What we didn’t have in common at the outset was our respective takes on monogamy. For all of the radical family stuff I’d done, I was pretty firm that monogamy was simpler and more my speed. Laird, on the other hand, just doesn’t seem wired that way. However, he also places a high value on our relationship, and so was willing to content himself with monogamy in order to be with me. And that was the basic arrangement of our relationship for the first three-and-a-half years.

My previous experiments into polyamory had been brief and, while neither had gone badly, I didn’t find myself having a strong need for more. One thing I did figure out, though, was that the best formula for me if I am going to re-open my relational field is having a very strong relationship with the other woman with whom I’m sharing a lover (in other words, what I’m not wired for at this point is love in isolation). Even early in Laird’s and my relationship, I could see that I might be open to polyamory under that same circumstance. It seemed highly unlikely, though, given our relatively small dating pool in northeastern Missouri (and even smaller “open to poly” pool…and, even smaller than that, people who’d be willing to put up with Laird and me pool…). So we had basically shelved that possibility and were busy creating a great marriage.

Things started to shift for me over the winter of 2008-2009. Laird and I both get crushes with some regularity, but they usually either fade out or stay at a level that is sweet and interesting but not very compelling. I realized at some point that the crush I’d developed on Ted shortly after coming to Dancing Rabbit hadn’t faded. My intuition (which seems to be getting both more insistent and more accurate as I head into my menopausal years) kept nudging me in Ted’s direction and I was starting to think I ought to pay attention to it, in spite of a strong self-image as monogamous.

And then the thoroughly mundane kicked in: we had a new crop of smart, sexy young interns show up in the spring. I realized one day that if Ted fell in love with one of them, I’d have a suddenly irrational personality change unbecoming of a woman almost 40. It felt like it was time to speak.

So after talking to Laird about it, I finally told Ted. (Do you have any idea how hard it is to find a really private space in a bustling ecovillage to have that conversation without half the world overhearing? I felt like a teenager again, sneaking around and shyly asking, “Uh, Ted…I have, uh, something, uh…Ihaveaconfessiontomake…” yikes!) Ted was interested, and Sara (his lovely long-term partner) was actually enthusiastic. Perhaps she, too, had noticed all the interesting young women? Or maybe she understands the same thing I do—that having great communication between the various loves is a really good way to go.

Jibran, when asked for his take on the possibility, simply said, “So long as this doesn’t mean Laird is going away, I’m cool with Ted.” He is ever my north star in understanding what family means, ever the community kid. Having gotten the blessing from the most important man in my life, I found myself giddy with new love and deeply grateful for having a husband who loves me as much as Laird does.

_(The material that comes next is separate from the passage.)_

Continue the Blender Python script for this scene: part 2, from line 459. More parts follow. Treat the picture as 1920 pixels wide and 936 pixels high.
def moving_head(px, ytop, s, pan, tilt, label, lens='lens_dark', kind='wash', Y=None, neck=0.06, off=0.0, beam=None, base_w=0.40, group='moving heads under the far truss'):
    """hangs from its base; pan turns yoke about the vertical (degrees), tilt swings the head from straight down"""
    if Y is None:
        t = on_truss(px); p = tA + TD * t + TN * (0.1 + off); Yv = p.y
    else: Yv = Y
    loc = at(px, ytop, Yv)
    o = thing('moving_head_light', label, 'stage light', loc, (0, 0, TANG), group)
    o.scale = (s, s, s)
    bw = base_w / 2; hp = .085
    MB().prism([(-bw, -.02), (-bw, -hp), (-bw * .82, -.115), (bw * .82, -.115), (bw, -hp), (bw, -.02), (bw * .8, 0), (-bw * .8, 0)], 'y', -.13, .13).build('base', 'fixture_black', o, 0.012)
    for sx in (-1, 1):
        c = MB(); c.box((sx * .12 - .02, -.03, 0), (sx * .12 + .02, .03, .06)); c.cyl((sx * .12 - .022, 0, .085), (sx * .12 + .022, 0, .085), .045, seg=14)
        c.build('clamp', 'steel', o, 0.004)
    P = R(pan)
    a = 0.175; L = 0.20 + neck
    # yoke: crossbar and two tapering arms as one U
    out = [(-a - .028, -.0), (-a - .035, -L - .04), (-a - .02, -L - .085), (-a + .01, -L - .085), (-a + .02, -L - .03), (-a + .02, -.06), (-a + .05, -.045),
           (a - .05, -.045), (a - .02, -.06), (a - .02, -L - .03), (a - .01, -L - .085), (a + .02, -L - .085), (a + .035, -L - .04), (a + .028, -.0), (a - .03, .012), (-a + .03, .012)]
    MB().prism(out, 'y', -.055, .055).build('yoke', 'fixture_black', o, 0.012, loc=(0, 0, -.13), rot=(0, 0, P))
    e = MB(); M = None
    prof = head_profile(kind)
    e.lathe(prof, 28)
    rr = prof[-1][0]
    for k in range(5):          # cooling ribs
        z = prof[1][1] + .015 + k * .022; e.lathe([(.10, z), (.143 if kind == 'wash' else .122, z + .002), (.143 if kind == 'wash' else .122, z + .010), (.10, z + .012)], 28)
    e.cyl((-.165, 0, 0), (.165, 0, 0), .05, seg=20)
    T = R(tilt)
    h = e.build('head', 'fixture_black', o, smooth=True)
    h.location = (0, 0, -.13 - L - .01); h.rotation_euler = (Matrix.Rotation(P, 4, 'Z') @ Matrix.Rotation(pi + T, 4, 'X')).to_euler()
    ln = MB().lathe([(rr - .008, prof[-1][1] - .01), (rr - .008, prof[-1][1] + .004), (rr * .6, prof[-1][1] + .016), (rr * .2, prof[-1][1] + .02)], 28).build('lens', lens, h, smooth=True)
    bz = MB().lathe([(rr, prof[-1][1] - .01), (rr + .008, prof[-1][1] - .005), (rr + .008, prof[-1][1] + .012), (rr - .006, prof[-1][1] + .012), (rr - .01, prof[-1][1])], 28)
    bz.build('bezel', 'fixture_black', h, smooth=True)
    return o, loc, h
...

Although Ted’s and my experiment ended after about six months (with friendship intact and new perspective for both of us), Laird and I have been through an intense period of growth in our marriage. Somehow, Ted’s presence in my life pushed Laird and me to become more honest, hold our time together as more precious, and dropped us into a level of vulnerability that we had rarely gotten to before. I have jokingly said that if I knew our marriage would get this much stronger, I would have done this years ago…but the truth is, we’d gotten strong enough to be able to handle polyamory only recently, and strength of connection seems to me to be another requirement for making this work.

The Essence of Strength

Strength is the key theme when I look back at this ever-expanding and deepening thing in my life called “family.” I have come to believe that real strength is some combination of flexibility to explore what is really there and embrace it, plus creativity and vulnerability. It is more resilience than rigidity: more bamboo than oak.

And community is the essence of strength for me. We are all in this for some creative urge, some wanting life to be different than it is in the mainstream cookie-cutter reality that most of us come out of. Living with others means that we are constantly presented with both the hard and the interesting, constantly pushed to get more honest about what is true for us. When you lean into whatever presents itself, life gets more rich. Family for me seems to be a thing defined by how much of the cookie-cutter reality I am willing to let go of, and I haven’t hit the limits of that yet.

Permaculture tells us that the strength of a system is largely determined by the number of relationships between elements. If this is true, then my family is strong indeed! When I think of family, I find myself easily willing to include more and more people, and get a deep thrill when one branch of my family meets another and creates their own connections. And while I think this expansion runs the risk of having something sacred get watered down to the point of meaninglessness, the opposite feels true for me: this expanding definition of family feels like it sanctifies my life by seeing more people as being that important to me. I’m closer to Buddha now because “beloved” applies to so many different people in my life. I haven’t stopped loving my blood connections, but I have stopped thinking of them as trumping all when it comes to importance in my life. Like all definitions and boundaries (from nationalism to religious categories to race and any other way we define some as “us” and others as “them”), the implications of letting go the old meaning of family have been profound for me…and absolutely a product of community living.

The Next Generation

A while back, we were trying to figure out our family schedule for November, and it wasn’t coming together easily. Laird and I had one of our annual conference trips, and Jibran preferred to stay home at Dancing Rabbit where he has school and a vibrant batch of friends of his own. His dad was also having trouble getting his work schedule to line up easily in order to be at home with him the whole time. So Jibran went to work one evening at community dinner, arranging for alternate “parents” for a few days among his chosen clan. He has no problem with the expanding circle of family, and I already see him claiming his own group. The fun part is watching them claim him, too, accepting both the joy and responsibility for him for a few days. I think he’s learned the community lesson well.

Almost five years after his initial genealogy assignment, I’d like to see what that “family bush” of Jibran’s would look like today, with him starting to add his own twigs to the bush.